#### Data shown ####

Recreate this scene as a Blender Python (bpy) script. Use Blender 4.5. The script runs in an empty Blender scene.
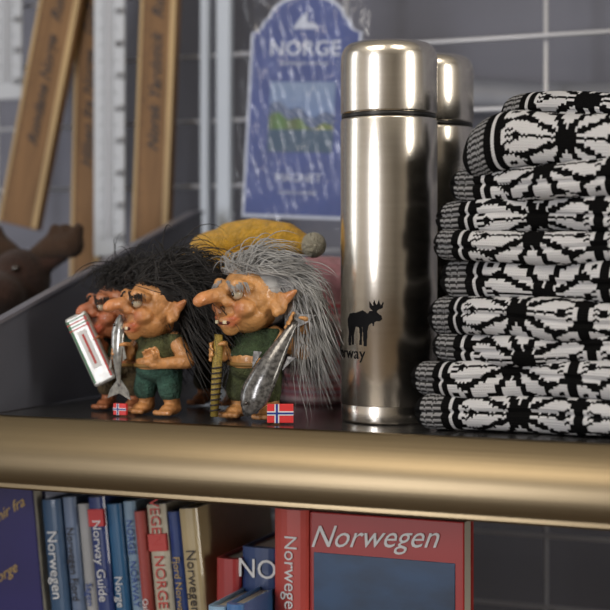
import bpy, bmesh, math, random
import numpy as np
from mathutils import Vector, Matrix, Euler
random.seed(7); rng = np.random.RandomState(7)
S = 1.25                      # height of the shelf deck above the floor
scene = bpy.context.scene
COL = scene.collection

# ------------------------------------------------------------------ helpers
def mat(name, col, rough=0.5, metal=0.0, noise=None, bump=None, attr=None, coat=0.0,
        stretch=(1,1,1), col2=None, aniso=0.0, sheen=0.0, spec=None):
    m = bpy.data.materials.new(name); m.use_nodes = True
    nt = m.node_tree; b = nt.nodes['Principled BSDF']
    b.inputs['Base Color'].default_value = (*col, 1)
    b.inputs['Roughness'].default_value = rough
    b.inputs['Metallic'].default_value = metal
    b.inputs['Coat Weight'].default_value = coat
    b.inputs['Anisotropic'].default_value = aniso
    b.inputs['Sheen Weight'].default_value = sheen
    if spec is not None: b.inputs['Specular IOR Level'].default_value = spec
    tc = nt.nodes.new('ShaderNodeTexCoord'); mp = nt.nodes.new('ShaderNodeMapping')
    mp.inputs['Scale'].default_value = stretch
    nt.links.new(tc.outputs['Object'], mp.inputs['Vector'])
    src = None
    if attr:
        a = nt.nodes.new('ShaderNodeAttribute'); a.attribute_name = attr
        src = a.outputs['Color']
    if noise:
        n = nt.nodes.new('ShaderNodeTexNoise'); n.inputs['Scale'].default_value = noise[0]
        n.inputs['Detail'].default_value = 6
        nt.links.new(mp.outputs['Vector'], n.inputs['Vector'])
        cr = nt.nodes.new('ShaderNodeMapRange')
        cr.inputs['From Min'].default_value = 0.35; cr.inputs['From Max'].default_value = 0.65
        nt.links.new(n.outputs['Fac'], cr.inputs['Value'])
        mx = nt.nodes.new('ShaderNodeMix'); mx.data_type = 'RGBA'
        c2 = col2 if col2 else tuple(c*(1-noise[1]) for c in col)
        if src is not None:
            mx.blend_type = 'MULTIPLY'; mx.inputs['Factor'].default_value = 1
            mm = nt.nodes.new('ShaderNodeMapRange')
            mm.inputs['To Min'].default_value = 1-noise[1]; mm.inputs['To Max'].default_value = 1.0
            nt.links.new(cr.outputs['Result'], mm.inputs['Value'])
            nt.links.new(src, mx.inputs['A']); nt.links.new(mm.outputs['Result'], mx.inputs['B'])
        else:
            mx.inputs['A'].default_value = (*col, 1); mx.inputs['B'].default_value = (*c2, 1)
            nt.links.new(cr.outputs['Result'], mx.inputs['Factor'])
        src = mx.outputs['Result']
    if src is not None: nt.links.new(src, b.inputs['Base Color'])
    if bump:
        n = nt.nodes.new('ShaderNodeTexNoise'); n.inputs['Scale'].default_value = bump[0]
        n.inputs['Detail'].default_value = 5
        nt.links.new(mp.outputs['Vector'], n.inputs['Vector'])
        bp = nt.nodes.new('ShaderNodeBump'); bp.inputs['Strength'].default_value = bump[1]
        bp.inputs['Distance'].default_value = bump[2] if len(bump) > 2 else 0.001
        nt.links.new(n.outputs['Fac'], bp.inputs['Height'])
        nt.links.new(bp.outputs['Normal'], b.inputs['Normal'])
    return m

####

Exercise directions = Write out nothing but the lines from the start of the data through the line with "COL = scene.collection". Leave out the pictures.

Finished answer =
Recreate this scene as a Blender Python (bpy) script. Use Blender 4.5. The script runs in an empty Blender scene.
import bpy, bmesh, math, random
import numpy as np
from mathutils import Vector, Matrix, Euler
random.seed(7); rng = np.random.RandomState(7)
S = 1.25                      # height of the shelf deck above the floor
scene = bpy.context.scene
COL = scene.collection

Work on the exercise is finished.